[begin Records to use]
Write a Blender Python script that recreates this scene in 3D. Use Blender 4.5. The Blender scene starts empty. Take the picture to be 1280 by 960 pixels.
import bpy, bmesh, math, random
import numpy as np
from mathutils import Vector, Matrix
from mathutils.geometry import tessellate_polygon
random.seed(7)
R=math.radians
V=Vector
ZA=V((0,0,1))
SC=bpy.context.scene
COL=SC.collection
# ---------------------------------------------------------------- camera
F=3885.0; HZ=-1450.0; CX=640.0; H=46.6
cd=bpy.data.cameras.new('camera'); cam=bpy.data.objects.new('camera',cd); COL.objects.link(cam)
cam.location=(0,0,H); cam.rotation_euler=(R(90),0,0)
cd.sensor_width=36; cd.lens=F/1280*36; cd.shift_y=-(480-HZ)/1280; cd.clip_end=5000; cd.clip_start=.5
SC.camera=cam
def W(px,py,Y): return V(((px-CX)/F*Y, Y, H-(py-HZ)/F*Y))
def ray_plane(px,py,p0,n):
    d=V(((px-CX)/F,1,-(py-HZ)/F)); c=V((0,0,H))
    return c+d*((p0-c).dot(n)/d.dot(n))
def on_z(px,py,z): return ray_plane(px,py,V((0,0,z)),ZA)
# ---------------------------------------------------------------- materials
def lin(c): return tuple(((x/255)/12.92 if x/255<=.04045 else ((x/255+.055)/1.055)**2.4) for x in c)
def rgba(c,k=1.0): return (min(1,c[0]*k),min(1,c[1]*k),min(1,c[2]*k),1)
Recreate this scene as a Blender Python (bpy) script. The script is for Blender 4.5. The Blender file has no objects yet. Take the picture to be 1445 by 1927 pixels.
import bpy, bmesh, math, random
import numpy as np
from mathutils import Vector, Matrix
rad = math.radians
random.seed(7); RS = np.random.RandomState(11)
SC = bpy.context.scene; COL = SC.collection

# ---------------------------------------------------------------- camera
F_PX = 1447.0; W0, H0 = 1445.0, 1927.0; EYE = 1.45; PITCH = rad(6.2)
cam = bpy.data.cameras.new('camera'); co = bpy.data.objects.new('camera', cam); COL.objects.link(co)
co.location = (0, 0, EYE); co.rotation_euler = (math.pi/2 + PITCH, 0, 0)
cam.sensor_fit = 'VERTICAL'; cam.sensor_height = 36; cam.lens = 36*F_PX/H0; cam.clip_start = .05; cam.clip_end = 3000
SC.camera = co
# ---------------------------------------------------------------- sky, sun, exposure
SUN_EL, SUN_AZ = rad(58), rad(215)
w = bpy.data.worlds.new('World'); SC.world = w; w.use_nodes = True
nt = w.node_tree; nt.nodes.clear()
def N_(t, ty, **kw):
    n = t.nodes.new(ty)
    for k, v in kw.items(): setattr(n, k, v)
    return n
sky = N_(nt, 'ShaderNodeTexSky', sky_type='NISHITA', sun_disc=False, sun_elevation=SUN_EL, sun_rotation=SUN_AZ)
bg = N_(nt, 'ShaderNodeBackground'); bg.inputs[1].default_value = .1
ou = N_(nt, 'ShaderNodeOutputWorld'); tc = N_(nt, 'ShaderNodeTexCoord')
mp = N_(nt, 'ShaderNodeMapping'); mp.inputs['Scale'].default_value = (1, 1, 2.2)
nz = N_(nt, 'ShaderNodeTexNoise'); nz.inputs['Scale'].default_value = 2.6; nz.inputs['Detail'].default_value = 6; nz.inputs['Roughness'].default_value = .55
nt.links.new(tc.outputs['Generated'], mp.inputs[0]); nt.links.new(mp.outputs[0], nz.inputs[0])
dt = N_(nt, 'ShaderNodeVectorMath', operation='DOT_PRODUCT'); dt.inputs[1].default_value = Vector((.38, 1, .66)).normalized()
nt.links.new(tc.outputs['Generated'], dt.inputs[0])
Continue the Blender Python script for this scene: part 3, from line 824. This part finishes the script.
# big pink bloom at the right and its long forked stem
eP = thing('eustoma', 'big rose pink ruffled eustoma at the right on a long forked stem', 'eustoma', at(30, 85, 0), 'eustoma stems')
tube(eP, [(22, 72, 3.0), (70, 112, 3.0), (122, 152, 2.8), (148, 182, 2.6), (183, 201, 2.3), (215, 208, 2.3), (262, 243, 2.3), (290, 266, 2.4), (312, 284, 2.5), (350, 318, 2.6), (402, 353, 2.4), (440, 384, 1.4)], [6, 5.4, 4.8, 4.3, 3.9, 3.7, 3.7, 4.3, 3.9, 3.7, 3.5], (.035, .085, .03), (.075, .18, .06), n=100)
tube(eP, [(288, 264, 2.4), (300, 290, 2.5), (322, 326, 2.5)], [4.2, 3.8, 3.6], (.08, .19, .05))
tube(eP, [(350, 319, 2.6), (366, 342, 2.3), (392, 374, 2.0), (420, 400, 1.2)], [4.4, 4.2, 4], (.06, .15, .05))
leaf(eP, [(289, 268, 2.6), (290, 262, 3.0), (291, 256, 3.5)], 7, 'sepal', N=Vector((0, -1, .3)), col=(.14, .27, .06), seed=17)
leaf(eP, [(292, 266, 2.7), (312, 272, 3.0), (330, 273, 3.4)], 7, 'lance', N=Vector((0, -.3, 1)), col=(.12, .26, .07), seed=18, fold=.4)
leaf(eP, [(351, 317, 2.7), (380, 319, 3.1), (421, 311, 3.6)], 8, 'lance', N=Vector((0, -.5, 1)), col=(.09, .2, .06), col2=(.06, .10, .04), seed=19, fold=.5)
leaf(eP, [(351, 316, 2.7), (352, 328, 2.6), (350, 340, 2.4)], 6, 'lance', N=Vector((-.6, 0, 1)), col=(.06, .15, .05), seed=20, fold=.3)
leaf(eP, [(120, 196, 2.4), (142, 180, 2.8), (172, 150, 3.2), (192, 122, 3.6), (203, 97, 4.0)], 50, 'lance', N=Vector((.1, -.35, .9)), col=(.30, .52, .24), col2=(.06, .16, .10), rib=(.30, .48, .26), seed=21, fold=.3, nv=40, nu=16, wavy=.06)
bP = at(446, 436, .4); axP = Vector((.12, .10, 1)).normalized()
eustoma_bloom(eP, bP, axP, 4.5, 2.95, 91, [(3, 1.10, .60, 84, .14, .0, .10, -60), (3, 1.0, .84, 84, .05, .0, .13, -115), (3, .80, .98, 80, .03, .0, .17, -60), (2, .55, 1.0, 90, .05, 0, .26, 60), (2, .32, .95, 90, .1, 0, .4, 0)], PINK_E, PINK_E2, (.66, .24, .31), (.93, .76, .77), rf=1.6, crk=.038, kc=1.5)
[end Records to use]
Directions for this task ::
From the records above, repeat exactly the lines from the one with "Recreate this scene" through the one with "SC = bpy.context.scene; COL = SC.collection", both included.

Result of this exercise ::
Recreate this scene as a Blender Python (bpy) script. The script is for Blender 4.5. The Blender file has no objects yet. Take the picture to be 1445 by 1927 pixels.
import bpy, bmesh, math, random
import numpy as np
from mathutils import Vector, Matrix
rad = math.radians
random.seed(7); RS = np.random.RandomState(11)
SC = bpy.context.scene; COL = SC.collection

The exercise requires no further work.